Can inclusivity put the va va voom in volunteering?

Volunteers are the lifeblood of the third sector, but new research suggests the pool of willing recruits could be shrinking

In response, some civil society leaders are working to make volunteering more accessible and inclusive, but is it enough to reverse the trend?

The UK government’s annual Community Life Survey 2019 found that volunteering levels in the UK fell for a fifth consecutive year. 70% of people surveyed in 2014 said they’d volunteered in the last 12 months, compared to 62% in 2019. The report ranked work commitments and the desire to do other things with their spare time as the top two barriers to volunteering.

This report prompted people to ask how the sector can improve. For example, Pat Vernon from The Centre for Ageing Better is pushing for the sector to embrace inclusivity in response to the government’s findings, saying it’s crucial that volunteering opportunities are open to all.

At the moment, volunteering isn’t open and desirable to all. Stella Duffy, co-director of the Fun Palaces campaign for cultural democracy, has neatly articulated the problem with volunteering today:

“Most big organisations, museums or community initiatives take on volunteers and then train them in what the organisation needs them to know and do,” she says. “That is, they take on volunteers on the organisation’s terms to do what the organisation believes is of value. Even if that may be intended for the benefit of that community, it is still according to the organisation’s own frame of value.”

“Fun Palaces’ approach already assumes the volunteer has agency. We don’t distinguish between a volunteer and a beneficiary.”

I’ve witnessed efforts to promote inclusion and tackle this sort of imbalance first hand as a volunteer for Friends of the Earth. In recent times, its leaders have been working to include its volunteers more; to bridge the gap between paid staff in head office and volunteers, giving volunteers more recognition and more sway.

The best and brightest in the private sector are also using inclusive practices to improve their customers’ experiences. In my time working for a web design agency, there were two types of clients. Some designed their websites to reflect internal structures and views, rather than what their customers actually wanted. In contrast, the best clients I encountered obsessed over the customer experience and thoroughly researched their needs and desires; they obsessively practised human-centred design.

Human-centred designers live and breathe accessibility and inclusivity. Empathy is their superpower. They co-create. They listen. Perhaps the sector could invest more in user experience (UX) design for its volunteers? Imagine if the third sector treated its volunteers as well as its beneficiaries, and gave them more power and flexibility?
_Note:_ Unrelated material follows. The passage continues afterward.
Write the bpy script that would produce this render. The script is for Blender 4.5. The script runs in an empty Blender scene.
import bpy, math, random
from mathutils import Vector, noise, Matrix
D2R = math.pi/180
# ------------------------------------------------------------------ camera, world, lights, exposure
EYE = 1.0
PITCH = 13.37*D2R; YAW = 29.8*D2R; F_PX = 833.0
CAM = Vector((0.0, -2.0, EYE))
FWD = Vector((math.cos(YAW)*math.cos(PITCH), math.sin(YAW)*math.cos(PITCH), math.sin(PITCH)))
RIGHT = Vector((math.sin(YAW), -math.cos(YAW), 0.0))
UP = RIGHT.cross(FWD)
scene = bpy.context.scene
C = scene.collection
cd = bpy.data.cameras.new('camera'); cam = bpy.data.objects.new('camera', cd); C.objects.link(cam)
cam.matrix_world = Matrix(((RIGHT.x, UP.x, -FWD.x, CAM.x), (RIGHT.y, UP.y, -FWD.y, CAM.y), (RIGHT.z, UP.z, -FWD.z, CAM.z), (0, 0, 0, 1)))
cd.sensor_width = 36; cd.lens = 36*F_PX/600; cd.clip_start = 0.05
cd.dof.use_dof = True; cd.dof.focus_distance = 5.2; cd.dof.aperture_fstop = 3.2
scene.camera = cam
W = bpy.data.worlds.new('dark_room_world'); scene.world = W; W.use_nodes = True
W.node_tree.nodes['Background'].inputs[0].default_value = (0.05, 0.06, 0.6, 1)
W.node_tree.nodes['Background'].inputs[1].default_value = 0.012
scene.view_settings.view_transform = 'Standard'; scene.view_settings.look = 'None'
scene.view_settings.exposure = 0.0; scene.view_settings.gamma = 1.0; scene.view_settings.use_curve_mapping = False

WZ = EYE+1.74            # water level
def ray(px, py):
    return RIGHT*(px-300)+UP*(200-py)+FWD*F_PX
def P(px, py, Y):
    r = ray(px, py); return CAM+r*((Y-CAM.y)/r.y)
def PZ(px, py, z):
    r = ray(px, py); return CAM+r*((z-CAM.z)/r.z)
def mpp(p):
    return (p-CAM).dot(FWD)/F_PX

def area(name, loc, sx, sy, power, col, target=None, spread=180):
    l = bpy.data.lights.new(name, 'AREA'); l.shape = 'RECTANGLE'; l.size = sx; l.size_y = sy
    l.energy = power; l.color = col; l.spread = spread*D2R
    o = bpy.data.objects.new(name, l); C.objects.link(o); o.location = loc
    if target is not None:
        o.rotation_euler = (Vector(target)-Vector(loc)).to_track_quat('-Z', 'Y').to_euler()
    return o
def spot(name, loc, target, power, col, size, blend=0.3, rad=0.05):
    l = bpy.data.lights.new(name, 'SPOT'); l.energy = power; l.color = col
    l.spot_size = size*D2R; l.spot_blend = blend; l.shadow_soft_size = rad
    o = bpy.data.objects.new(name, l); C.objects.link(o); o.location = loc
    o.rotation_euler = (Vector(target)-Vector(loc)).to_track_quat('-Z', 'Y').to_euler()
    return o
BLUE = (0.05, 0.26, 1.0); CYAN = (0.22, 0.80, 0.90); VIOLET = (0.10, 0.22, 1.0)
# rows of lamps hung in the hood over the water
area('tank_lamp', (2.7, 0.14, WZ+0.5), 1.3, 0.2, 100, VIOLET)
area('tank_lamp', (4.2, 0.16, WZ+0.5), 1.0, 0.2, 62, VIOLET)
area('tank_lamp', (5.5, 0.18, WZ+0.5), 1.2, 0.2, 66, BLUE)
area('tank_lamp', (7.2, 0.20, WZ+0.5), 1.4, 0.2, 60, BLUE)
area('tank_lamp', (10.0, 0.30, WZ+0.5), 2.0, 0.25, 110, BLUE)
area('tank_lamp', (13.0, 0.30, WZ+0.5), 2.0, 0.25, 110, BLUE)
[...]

In some places, this is already happening, with inclusive approaches being devised and deployed to attract and retain volunteers. For example, we’ve been helping Nesta investigate new models for volunteering in the NHS, using a variety of research and co-creation techniques. The Centre for Ageing Better is also actively promoting a number of well-researched recommendations for tackling the practical, structural, and emotional barriers people face when volunteering.

Then you have initiatives like the Losing Control network, which is a community of people committed to championing inclusive and participatory practices to unleash social change. Its members share lessons in co-creation, human-centred design, participatory governance, democratic decision-making and more, all of which have the potential to reinvigorate the volunteer experience.

Domestic violence support network Chayn is putting all of these principles to work. It uses the same lean startup philosophy and UX design methods. It’s using ‘sprints’ (short, intense periods of activity), it has flexible volunteering programmes and open, democratic structures which involves them in meaningful decision-making.

Meanwhile, Camden-based charity Likewise (nee The Holy Cross Trust) has also given a lot of thought to its volunteer experience. It has devised a model where volunteers experience lots of teamwork and learning opportunities. Participatory methods and UX design methods feature prominently throughout their work.

What links these efforts is the need for volunteering models which are more flexible, less transactional and more human-centred. And sure, volunteering levels aren’t the only problem the sector has to contend with. Hiring a bunch of UX designers or Losing Control won’t solve everything. But human-centricity and inclusivity shouldn’t be the hardest thing to achieve, even in lean times. Because arguably, a drive for inclusivity aligns with the sector’s unique strength: its capacity for empathy.